• _Provided data_
----------------
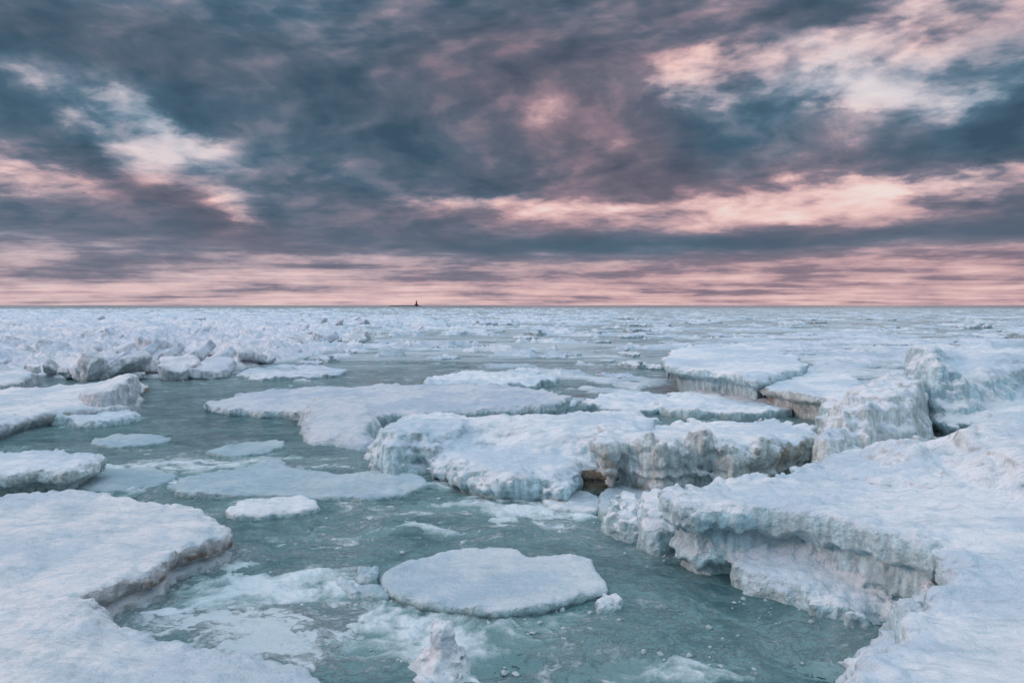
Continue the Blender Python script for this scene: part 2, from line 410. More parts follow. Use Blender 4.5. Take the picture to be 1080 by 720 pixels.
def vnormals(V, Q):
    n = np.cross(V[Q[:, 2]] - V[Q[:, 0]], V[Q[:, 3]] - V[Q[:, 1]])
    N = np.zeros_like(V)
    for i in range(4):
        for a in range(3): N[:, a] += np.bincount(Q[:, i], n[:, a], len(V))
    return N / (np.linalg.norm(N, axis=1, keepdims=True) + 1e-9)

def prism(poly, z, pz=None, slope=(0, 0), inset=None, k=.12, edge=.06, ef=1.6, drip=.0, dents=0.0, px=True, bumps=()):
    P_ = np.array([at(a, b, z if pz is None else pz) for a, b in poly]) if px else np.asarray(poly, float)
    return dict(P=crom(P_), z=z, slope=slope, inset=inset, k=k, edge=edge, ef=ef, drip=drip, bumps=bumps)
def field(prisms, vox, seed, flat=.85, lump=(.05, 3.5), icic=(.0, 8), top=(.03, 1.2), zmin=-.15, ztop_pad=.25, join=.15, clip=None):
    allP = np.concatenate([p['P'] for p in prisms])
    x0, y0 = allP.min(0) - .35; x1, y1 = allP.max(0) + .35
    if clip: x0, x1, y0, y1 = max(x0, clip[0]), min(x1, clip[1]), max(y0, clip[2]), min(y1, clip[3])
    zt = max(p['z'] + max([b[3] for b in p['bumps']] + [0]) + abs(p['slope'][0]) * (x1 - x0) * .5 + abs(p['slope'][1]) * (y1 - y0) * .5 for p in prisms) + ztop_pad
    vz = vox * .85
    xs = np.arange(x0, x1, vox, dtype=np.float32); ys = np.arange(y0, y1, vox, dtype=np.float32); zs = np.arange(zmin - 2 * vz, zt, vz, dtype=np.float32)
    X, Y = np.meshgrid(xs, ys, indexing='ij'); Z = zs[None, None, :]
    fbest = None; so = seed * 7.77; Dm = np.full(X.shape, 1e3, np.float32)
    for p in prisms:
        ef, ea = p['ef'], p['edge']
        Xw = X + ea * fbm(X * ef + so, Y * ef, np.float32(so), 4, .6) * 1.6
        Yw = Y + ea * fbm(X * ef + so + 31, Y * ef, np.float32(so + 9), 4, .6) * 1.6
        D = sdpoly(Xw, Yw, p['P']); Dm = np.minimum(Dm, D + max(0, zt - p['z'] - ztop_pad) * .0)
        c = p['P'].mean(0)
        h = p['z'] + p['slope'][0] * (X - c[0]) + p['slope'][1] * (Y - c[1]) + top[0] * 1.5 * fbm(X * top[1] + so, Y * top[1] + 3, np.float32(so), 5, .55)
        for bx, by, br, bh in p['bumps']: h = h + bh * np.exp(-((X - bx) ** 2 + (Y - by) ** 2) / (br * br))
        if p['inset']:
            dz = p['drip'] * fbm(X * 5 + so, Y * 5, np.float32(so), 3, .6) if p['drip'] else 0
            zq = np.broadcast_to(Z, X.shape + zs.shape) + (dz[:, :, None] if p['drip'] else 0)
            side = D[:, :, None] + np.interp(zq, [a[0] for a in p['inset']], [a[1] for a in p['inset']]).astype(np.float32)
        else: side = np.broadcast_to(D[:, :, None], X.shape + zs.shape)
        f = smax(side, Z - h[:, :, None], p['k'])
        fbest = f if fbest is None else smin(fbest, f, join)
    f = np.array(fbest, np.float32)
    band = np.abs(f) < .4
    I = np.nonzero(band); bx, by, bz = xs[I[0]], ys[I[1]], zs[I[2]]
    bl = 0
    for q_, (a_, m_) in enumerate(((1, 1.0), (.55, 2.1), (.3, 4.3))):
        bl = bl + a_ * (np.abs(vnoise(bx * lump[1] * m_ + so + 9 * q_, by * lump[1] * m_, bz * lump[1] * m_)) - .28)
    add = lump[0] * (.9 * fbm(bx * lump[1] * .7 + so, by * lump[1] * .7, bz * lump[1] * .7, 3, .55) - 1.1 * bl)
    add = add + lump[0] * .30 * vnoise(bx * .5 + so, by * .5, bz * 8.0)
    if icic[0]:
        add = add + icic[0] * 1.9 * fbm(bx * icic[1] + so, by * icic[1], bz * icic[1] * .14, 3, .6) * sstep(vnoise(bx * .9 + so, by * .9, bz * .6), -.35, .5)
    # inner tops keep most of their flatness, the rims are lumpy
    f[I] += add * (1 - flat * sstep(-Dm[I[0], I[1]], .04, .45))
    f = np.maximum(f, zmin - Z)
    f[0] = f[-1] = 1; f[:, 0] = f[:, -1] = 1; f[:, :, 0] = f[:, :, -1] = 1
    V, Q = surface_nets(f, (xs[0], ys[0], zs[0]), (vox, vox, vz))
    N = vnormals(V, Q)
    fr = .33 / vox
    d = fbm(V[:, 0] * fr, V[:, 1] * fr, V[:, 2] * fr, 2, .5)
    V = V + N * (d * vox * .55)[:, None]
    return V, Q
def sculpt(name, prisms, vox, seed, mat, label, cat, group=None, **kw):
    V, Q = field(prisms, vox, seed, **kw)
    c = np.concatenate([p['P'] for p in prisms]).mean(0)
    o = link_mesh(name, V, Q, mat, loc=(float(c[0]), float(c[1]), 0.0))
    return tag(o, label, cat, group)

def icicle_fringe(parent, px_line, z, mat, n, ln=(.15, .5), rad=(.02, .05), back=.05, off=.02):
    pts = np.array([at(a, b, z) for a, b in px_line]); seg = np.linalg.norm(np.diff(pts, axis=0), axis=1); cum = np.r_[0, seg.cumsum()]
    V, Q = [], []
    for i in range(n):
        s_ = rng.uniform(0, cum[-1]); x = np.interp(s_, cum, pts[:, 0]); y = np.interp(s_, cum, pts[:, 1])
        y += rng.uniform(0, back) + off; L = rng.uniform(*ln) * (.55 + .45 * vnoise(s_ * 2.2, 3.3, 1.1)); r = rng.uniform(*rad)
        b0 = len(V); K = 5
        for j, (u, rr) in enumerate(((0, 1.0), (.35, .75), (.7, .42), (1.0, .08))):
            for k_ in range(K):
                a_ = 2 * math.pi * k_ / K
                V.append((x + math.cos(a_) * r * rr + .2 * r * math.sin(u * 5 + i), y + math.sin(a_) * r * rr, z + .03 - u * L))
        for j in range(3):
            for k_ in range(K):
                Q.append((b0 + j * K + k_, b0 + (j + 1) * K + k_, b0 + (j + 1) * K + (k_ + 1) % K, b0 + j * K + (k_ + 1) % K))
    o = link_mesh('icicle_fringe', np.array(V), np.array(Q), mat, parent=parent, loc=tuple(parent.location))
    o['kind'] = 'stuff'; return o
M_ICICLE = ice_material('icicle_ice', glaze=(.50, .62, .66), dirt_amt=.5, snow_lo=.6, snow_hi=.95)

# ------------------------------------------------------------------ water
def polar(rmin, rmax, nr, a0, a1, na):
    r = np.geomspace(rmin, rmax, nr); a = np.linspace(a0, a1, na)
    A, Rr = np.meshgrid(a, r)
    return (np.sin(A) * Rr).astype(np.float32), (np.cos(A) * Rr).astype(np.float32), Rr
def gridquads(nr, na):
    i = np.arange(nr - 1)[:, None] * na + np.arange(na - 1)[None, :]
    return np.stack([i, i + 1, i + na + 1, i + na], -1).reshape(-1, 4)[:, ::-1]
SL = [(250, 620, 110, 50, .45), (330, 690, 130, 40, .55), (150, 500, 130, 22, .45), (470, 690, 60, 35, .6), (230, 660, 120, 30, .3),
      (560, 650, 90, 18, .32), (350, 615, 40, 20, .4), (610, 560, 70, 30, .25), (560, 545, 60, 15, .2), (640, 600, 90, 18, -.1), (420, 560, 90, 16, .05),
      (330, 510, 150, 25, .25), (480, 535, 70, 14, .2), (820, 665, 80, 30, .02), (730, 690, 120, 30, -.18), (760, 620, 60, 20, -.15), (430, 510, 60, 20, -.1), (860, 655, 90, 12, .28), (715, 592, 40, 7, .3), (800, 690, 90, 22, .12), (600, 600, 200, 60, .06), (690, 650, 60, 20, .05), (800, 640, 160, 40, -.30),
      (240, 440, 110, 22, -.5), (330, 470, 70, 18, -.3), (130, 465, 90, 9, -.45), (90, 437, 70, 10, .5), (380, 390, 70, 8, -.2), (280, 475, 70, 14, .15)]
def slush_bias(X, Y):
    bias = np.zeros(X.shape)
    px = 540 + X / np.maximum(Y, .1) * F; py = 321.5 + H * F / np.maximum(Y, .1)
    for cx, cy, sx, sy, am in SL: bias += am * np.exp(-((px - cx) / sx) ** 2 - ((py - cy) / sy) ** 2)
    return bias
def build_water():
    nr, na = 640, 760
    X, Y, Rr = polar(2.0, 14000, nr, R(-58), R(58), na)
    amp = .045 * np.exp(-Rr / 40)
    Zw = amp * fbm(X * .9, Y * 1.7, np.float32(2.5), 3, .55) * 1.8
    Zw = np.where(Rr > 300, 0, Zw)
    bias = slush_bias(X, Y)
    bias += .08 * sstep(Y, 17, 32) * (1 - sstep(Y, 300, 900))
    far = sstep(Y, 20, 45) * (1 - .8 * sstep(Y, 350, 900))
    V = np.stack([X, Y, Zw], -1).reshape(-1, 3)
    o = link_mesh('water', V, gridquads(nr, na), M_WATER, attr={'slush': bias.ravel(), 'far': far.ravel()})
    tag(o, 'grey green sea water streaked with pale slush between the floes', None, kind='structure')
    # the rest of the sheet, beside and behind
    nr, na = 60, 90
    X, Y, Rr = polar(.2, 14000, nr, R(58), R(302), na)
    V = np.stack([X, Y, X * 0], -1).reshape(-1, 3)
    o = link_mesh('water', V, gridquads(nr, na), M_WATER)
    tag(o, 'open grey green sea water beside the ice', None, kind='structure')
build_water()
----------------
• _Written request_
Give again, word for word, every line from the top of the data above to the line holding "return N / (np.linalg.norm(N, axis=1, keepdims=True)", inclusive, with the pictures left out.

• _Written answer_
Continue the Blender Python script for this scene: part 2, from line 410. More parts follow. Use Blender 4.5. Take the picture to be 1080 by 720 pixels.
def vnormals(V, Q):
    n = np.cross(V[Q[:, 2]] - V[Q[:, 0]], V[Q[:, 3]] - V[Q[:, 1]])
    N = np.zeros_like(V)
    for i in range(4):
        for a in range(3): N[:, a] += np.bincount(Q[:, i], n[:, a], len(V))
    return N / (np.linalg.norm(N, axis=1, keepdims=True) + 1e-9)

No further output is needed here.